Bill to repeal "Don't Ask, Don't Tell" introduced in Senate

[JURIST] A bill was introduced Wednesday to the US Senate [official website] that would allow gay soldiers to serve openly in the US military. Senator Joe Lieberman (I-CT) [official website] introduced the Military Readiness Enhancement Act of 2010 [text, PDF], which would repeal the military's "Don't Ask, Don't Tell" policy [10 USC § 654 text; JURIST news archive]. In a statement [press release] released Thursday, Senator Roland Burris (D-IL) [official website] hailed the proposed legislation:


For too long, gay and lesbian service members have been forced to conceal their sexual orientation in order to dutifully serve their country. With this bill, we will end this discriminatory policy that grossly undermines the strength of our fighting men and women at home and abroad. This legislation will ensure that all gay and lesbian soldiers, airmen, sailors and Marines can serve their country openly and proudly without the threat of prejudice or discharge.

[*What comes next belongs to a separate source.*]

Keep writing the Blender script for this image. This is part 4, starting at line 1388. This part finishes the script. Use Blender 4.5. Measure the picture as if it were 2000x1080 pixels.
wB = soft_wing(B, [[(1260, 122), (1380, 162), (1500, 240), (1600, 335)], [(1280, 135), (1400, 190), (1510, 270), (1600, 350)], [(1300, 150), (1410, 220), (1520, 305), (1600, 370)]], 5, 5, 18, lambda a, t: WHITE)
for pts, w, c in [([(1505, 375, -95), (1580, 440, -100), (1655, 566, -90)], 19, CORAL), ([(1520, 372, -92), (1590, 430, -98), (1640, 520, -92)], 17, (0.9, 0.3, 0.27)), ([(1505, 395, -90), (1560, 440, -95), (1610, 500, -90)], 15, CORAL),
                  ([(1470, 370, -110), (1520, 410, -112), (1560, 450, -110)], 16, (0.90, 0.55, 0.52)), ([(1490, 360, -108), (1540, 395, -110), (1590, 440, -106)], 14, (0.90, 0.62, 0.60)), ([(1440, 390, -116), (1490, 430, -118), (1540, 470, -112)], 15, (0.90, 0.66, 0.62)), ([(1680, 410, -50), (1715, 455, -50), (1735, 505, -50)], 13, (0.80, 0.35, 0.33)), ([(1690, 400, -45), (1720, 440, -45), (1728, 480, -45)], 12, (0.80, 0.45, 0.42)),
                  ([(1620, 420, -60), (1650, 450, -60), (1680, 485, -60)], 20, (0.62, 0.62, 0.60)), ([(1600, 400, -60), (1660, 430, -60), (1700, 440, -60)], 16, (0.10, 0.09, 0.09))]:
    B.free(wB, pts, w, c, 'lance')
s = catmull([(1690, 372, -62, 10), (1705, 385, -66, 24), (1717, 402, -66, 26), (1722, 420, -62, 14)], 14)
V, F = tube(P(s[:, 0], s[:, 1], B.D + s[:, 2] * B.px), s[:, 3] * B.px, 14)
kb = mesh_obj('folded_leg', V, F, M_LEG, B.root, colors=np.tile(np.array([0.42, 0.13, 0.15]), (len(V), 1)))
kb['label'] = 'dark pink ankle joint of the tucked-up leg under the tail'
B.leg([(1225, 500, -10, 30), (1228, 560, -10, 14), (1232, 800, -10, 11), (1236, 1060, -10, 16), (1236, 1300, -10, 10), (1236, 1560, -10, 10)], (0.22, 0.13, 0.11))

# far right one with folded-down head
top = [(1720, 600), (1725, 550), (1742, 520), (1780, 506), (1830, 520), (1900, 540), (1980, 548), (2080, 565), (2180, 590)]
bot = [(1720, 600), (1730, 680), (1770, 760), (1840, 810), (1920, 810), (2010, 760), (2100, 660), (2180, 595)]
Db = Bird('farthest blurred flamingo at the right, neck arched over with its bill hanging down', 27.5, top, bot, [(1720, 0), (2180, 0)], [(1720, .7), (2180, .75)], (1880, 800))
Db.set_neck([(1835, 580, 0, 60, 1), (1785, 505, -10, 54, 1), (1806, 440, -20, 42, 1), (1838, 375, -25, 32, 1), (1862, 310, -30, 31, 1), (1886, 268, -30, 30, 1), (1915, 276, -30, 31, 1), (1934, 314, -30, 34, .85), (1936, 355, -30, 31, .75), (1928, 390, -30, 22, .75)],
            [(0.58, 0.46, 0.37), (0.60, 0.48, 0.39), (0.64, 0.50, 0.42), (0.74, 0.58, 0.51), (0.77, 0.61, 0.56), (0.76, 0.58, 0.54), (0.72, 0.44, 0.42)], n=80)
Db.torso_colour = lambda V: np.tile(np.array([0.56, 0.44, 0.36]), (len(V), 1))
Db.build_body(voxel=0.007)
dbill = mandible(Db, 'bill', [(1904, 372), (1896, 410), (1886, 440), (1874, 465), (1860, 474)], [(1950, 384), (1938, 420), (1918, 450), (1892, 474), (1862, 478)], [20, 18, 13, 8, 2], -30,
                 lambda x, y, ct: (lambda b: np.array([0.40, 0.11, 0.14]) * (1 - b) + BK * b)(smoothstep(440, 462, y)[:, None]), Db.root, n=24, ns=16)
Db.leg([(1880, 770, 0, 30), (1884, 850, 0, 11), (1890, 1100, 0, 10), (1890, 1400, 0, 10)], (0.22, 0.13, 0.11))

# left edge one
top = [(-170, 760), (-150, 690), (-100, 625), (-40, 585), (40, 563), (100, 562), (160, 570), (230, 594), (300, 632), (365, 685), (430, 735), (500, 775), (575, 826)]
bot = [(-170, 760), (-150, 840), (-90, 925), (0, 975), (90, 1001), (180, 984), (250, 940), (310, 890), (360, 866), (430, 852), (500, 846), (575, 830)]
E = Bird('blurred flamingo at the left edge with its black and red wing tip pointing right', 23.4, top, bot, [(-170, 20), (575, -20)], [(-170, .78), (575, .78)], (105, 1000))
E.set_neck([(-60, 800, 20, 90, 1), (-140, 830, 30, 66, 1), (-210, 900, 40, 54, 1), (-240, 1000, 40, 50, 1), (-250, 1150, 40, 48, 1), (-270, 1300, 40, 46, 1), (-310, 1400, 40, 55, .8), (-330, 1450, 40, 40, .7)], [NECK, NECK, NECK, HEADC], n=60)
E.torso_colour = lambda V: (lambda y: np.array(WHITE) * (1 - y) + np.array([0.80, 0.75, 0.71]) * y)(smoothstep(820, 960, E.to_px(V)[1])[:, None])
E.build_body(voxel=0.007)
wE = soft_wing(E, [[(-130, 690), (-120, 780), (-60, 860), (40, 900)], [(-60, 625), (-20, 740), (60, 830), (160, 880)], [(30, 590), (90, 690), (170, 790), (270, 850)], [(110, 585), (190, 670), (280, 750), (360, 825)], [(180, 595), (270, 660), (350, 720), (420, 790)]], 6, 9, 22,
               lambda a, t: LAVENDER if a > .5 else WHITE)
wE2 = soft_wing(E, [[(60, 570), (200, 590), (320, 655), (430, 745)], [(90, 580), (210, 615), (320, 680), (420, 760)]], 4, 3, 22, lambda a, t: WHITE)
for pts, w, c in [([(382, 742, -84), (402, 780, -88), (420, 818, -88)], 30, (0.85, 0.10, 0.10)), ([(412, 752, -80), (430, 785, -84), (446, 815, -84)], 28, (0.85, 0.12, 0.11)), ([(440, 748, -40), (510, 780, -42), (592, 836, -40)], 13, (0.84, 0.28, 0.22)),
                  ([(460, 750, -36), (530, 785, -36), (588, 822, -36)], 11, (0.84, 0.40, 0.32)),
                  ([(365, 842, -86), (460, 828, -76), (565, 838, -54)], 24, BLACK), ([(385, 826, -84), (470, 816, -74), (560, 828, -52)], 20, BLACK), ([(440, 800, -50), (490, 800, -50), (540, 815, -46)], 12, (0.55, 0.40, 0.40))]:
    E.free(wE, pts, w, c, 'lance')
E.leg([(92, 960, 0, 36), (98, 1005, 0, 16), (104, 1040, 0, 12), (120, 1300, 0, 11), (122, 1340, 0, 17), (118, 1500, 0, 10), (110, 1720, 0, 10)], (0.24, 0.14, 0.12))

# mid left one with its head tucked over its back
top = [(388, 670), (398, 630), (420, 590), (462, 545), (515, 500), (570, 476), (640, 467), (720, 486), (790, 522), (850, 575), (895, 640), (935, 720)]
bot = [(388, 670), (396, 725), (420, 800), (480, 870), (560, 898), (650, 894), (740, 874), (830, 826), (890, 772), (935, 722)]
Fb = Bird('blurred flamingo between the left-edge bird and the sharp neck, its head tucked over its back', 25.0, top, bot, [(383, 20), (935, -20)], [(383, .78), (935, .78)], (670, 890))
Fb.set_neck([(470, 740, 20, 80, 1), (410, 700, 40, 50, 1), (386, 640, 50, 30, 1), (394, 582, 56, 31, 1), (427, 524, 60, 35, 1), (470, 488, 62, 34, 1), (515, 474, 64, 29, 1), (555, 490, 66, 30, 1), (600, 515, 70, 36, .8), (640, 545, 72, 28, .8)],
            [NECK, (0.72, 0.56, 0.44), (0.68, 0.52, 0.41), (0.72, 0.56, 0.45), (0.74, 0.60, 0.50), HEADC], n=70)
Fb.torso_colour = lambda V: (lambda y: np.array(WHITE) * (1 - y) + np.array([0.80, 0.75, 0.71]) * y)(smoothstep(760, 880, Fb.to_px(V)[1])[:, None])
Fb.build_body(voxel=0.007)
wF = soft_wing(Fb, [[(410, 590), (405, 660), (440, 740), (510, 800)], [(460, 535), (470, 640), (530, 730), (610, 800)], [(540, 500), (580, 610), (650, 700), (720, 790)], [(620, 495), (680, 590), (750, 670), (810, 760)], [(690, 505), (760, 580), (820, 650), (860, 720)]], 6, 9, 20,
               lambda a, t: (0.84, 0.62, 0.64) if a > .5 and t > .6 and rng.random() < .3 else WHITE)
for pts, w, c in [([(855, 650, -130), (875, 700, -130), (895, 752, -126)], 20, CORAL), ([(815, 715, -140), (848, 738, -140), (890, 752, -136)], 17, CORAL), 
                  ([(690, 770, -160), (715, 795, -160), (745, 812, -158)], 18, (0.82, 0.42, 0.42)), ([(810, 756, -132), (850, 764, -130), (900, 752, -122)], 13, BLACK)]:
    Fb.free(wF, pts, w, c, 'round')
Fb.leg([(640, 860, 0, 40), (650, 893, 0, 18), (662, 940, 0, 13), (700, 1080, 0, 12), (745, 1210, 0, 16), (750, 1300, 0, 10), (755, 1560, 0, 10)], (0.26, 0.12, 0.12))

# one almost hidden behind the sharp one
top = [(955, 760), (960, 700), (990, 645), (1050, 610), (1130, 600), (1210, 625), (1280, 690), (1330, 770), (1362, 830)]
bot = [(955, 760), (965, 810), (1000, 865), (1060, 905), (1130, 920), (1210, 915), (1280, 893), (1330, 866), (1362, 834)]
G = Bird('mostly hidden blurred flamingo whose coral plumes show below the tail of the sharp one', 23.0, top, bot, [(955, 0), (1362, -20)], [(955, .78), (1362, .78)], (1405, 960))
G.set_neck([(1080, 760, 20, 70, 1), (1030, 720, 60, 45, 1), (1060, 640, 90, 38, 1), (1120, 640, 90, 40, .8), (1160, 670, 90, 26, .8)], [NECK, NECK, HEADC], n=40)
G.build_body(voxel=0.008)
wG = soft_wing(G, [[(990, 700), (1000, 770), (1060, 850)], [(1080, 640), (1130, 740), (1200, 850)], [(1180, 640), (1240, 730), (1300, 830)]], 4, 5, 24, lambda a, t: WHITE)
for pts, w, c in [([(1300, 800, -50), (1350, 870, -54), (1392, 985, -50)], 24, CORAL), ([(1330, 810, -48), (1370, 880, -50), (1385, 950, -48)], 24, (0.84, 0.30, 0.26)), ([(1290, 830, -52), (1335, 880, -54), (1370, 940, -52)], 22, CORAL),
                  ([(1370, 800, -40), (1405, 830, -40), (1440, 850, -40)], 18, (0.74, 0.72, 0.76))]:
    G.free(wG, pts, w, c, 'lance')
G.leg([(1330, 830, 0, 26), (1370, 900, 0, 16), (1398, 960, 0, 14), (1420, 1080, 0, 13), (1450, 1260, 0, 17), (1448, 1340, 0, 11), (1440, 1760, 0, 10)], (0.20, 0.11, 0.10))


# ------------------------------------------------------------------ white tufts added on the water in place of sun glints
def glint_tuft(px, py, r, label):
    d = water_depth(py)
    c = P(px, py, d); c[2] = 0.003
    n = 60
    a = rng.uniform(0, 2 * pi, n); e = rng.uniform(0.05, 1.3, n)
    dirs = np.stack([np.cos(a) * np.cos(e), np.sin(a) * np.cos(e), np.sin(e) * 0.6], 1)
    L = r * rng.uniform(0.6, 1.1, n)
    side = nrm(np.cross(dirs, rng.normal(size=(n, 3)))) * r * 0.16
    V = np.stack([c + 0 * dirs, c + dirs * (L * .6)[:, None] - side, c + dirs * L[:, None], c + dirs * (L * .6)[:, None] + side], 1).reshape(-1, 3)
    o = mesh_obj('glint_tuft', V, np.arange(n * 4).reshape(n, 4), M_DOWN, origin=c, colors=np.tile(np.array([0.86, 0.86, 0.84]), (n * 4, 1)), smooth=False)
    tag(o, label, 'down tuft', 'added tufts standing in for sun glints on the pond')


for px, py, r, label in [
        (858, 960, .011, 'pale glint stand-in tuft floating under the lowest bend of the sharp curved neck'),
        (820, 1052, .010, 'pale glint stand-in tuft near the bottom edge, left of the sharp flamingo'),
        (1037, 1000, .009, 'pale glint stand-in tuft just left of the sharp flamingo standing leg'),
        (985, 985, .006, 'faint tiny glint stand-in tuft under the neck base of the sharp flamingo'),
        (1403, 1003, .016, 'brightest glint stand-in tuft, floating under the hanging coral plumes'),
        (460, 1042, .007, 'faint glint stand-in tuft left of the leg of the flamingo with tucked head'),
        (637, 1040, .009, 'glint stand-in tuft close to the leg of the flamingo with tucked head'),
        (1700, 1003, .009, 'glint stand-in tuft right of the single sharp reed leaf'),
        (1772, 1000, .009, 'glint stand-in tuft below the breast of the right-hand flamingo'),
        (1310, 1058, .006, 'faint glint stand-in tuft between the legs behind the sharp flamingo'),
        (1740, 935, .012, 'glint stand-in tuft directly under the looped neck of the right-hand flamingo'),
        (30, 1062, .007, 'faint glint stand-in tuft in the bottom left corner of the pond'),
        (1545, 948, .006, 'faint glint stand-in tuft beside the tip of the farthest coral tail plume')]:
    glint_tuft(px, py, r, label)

The American Civil Liberties Union (ACLU) [advocacy website] praised the bill, encouraging Congress to act quickly to end the policy [press release]. Republican lawmakers and military leaders have urged Congress not to act until the Pentagon completes its study [JURIST reports] on the impact of repealing the policy.

The repeal of the controversial "Don't Ask, Don't Tell" policy has been an important issue for US President Barack Obama since he took office, and its inclusion in the State of Union Address [JURIST report] makes it clear that it remains a priority for the administration. In January, legal advisers for the US Chairman of the Joint Chiefs of Staff, Adm. Mike Mullen, suggested that he delay any internal efforts [JURIST report] to repeal the policy until 2011. In October, Obama pledged [JURIST report] to end the controversial policy. After the US Supreme Court [official website] denied certiorari [JURIST report] to review the policy in June, the Senate Armed Services Committee (SASC) [official website] announced [JURIST reports] that it would hold hearings to review it. In 2008, more than 100 retired admirals and generals of the US military called for a repeal [JURIST report] of the policy.